**Goal**: Reproduce each line exactly. Skip none.

**Stored data**:
- - - -

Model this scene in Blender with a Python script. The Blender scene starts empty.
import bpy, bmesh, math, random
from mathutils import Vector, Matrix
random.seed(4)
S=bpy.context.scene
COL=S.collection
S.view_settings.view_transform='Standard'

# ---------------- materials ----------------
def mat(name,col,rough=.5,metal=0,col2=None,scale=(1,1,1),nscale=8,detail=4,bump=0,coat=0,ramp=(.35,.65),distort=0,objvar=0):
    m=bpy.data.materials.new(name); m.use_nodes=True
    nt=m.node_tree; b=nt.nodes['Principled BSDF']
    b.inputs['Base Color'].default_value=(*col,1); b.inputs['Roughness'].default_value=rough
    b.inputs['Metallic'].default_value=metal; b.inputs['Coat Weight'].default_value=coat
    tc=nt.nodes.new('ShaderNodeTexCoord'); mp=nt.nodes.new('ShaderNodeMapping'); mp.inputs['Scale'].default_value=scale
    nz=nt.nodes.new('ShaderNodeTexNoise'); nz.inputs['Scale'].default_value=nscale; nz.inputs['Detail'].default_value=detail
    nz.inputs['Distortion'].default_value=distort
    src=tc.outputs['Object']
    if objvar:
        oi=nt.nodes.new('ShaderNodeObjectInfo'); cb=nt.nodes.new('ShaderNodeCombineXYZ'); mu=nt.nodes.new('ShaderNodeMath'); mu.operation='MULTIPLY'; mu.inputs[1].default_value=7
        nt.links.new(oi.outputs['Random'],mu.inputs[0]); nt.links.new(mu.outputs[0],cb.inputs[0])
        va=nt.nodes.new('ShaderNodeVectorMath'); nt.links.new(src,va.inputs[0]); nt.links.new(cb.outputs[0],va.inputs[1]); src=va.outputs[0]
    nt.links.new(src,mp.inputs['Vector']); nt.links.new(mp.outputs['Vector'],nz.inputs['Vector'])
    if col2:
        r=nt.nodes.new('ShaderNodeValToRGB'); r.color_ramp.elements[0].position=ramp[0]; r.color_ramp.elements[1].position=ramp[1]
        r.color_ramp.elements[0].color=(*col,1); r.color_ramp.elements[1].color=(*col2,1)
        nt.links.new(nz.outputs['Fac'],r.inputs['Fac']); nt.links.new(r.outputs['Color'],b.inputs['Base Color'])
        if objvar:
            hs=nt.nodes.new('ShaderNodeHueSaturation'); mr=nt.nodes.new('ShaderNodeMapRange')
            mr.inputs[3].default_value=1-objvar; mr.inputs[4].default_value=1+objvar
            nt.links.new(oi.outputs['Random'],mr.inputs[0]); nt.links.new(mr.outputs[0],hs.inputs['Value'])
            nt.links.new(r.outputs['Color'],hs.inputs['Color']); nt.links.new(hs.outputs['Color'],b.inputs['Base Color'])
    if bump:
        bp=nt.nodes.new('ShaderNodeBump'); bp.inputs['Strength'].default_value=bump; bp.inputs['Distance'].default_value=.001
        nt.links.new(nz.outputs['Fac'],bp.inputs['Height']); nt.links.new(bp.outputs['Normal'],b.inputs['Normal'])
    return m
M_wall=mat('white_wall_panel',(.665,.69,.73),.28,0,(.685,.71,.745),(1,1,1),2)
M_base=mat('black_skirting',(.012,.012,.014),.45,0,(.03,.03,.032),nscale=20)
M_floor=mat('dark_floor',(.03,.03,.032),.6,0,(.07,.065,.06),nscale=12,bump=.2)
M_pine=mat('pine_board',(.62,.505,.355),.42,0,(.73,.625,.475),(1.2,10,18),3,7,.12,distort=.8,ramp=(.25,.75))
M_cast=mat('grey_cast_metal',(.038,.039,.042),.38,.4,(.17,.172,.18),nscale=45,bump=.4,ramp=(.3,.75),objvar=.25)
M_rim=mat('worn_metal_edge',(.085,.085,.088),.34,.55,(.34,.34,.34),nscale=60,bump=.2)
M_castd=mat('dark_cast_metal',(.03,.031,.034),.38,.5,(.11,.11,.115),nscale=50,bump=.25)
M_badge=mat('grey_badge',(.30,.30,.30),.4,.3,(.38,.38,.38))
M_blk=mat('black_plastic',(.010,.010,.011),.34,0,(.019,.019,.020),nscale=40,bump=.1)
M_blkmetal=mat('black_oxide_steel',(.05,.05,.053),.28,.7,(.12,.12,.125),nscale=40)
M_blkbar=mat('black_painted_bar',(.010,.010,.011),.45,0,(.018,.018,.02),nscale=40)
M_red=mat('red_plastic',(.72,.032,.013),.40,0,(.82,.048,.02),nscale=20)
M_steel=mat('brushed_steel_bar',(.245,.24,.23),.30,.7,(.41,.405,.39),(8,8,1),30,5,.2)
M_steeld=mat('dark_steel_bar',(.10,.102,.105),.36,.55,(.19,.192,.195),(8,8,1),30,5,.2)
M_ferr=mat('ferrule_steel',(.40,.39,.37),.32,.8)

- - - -

**Output below**:
Model this scene in Blender with a Python script. The Blender scene starts empty.
import bpy, bmesh, math, random
from mathutils import Vector, Matrix
random.seed(4)
S=bpy.context.scene
COL=S.collection
S.view_settings.view_transform='Standard'

# ---------------- materials ----------------
def mat(name,col,rough=.5,metal=0,col2=None,scale=(1,1,1),nscale=8,detail=4,bump=0,coat=0,ramp=(.35,.65),distort=0,objvar=0):
    m=bpy.data.materials.new(name); m.use_nodes=True
    nt=m.node_tree; b=nt.nodes['Principled BSDF']
    b.inputs['Base Color'].default_value=(*col,1); b.inputs['Roughness'].default_value=rough
    b.inputs['Metallic'].default_value=metal; b.inputs['Coat Weight'].default_value=coat
    tc=nt.nodes.new('ShaderNodeTexCoord'); mp=nt.nodes.new('ShaderNodeMapping'); mp.inputs['Scale'].default_value=scale
    nz=nt.nodes.new('ShaderNodeTexNoise'); nz.inputs['Scale'].default_value=nscale; nz.inputs['Detail'].default_value=detail
    nz.inputs['Distortion'].default_value=distort
    src=tc.outputs['Object']
    if objvar:
        oi=nt.nodes.new('ShaderNodeObjectInfo'); cb=nt.nodes.new('ShaderNodeCombineXYZ'); mu=nt.nodes.new('ShaderNodeMath'); mu.operation='MULTIPLY'; mu.inputs[1].default_value=7
        nt.links.new(oi.outputs['Random'],mu.inputs[0]); nt.links.new(mu.outputs[0],cb.inputs[0])
        va=nt.nodes.new('ShaderNodeVectorMath'); nt.links.new(src,va.inputs[0]); nt.links.new(cb.outputs[0],va.inputs[1]); src=va.outputs[0]
    nt.links.new(src,mp.inputs['Vector']); nt.links.new(mp.outputs['Vector'],nz.inputs['Vector'])
    if col2:
        r=nt.nodes.new('ShaderNodeValToRGB'); r.color_ramp.elements[0].position=ramp[0]; r.color_ramp.elements[1].position=ramp[1]
        r.color_ramp.elements[0].color=(*col,1); r.color_ramp.elements[1].color=(*col2,1)
        nt.links.new(nz.outputs['Fac'],r.inputs['Fac']); nt.links.new(r.outputs['Color'],b.inputs['Base Color'])
        if objvar:
            hs=nt.nodes.new('ShaderNodeHueSaturation'); mr=nt.nodes.new('ShaderNodeMapRange')
            mr.inputs[3].default_value=1-objvar; mr.inputs[4].default_value=1+objvar
            nt.links.new(oi.outputs['Random'],mr.inputs[0]); nt.links.new(mr.outputs[0],hs.inputs['Value'])
            nt.links.new(r.outputs['Color'],hs.inputs['Color']); nt.links.new(hs.outputs['Color'],b.inputs['Base Color'])
    if bump:
        bp=nt.nodes.new('ShaderNodeBump'); bp.inputs['Strength'].default_value=bump; bp.inputs['Distance'].default_value=.001
        nt.links.new(nz.outputs['Fac'],bp.inputs['Height']); nt.links.new(bp.outputs['Normal'],b.inputs['Normal'])
    return m
M_wall=mat('white_wall_panel',(.665,.69,.73),.28,0,(.685,.71,.745),(1,1,1),2)
M_base=mat('black_skirting',(.012,.012,.014),.45,0,(.03,.03,.032),nscale=20)
M_floor=mat('dark_floor',(.03,.03,.032),.6,0,(.07,.065,.06),nscale=12,bump=.2)
M_pine=mat('pine_board',(.62,.505,.355),.42,0,(.73,.625,.475),(1.2,10,18),3,7,.12,distort=.8,ramp=(.25,.75))
M_cast=mat('grey_cast_metal',(.038,.039,.042),.38,.4,(.17,.172,.18),nscale=45,bump=.4,ramp=(.3,.75),objvar=.25)
M_rim=mat('worn_metal_edge',(.085,.085,.088),.34,.55,(.34,.34,.34),nscale=60,bump=.2)
M_castd=mat('dark_cast_metal',(.03,.031,.034),.38,.5,(.11,.11,.115),nscale=50,bump=.25)
M_badge=mat('grey_badge',(.30,.30,.30),.4,.3,(.38,.38,.38))
M_blk=mat('black_plastic',(.010,.010,.011),.34,0,(.019,.019,.020),nscale=40,bump=.1)
M_blkmetal=mat('black_oxide_steel',(.05,.05,.053),.28,.7,(.12,.12,.125),nscale=40)
M_blkbar=mat('black_painted_bar',(.010,.010,.011),.45,0,(.018,.018,.02),nscale=40)
M_red=mat('red_plastic',(.72,.032,.013),.40,0,(.82,.048,.02),nscale=20)
M_steel=mat('brushed_steel_bar',(.245,.24,.23),.30,.7,(.41,.405,.39),(8,8,1),30,5,.2)
M_steeld=mat('dark_steel_bar',(.10,.102,.105),.36,.55,(.19,.192,.195),(8,8,1),30,5,.2)
M_ferr=mat('ferrule_steel',(.40,.39,.37),.32,.8)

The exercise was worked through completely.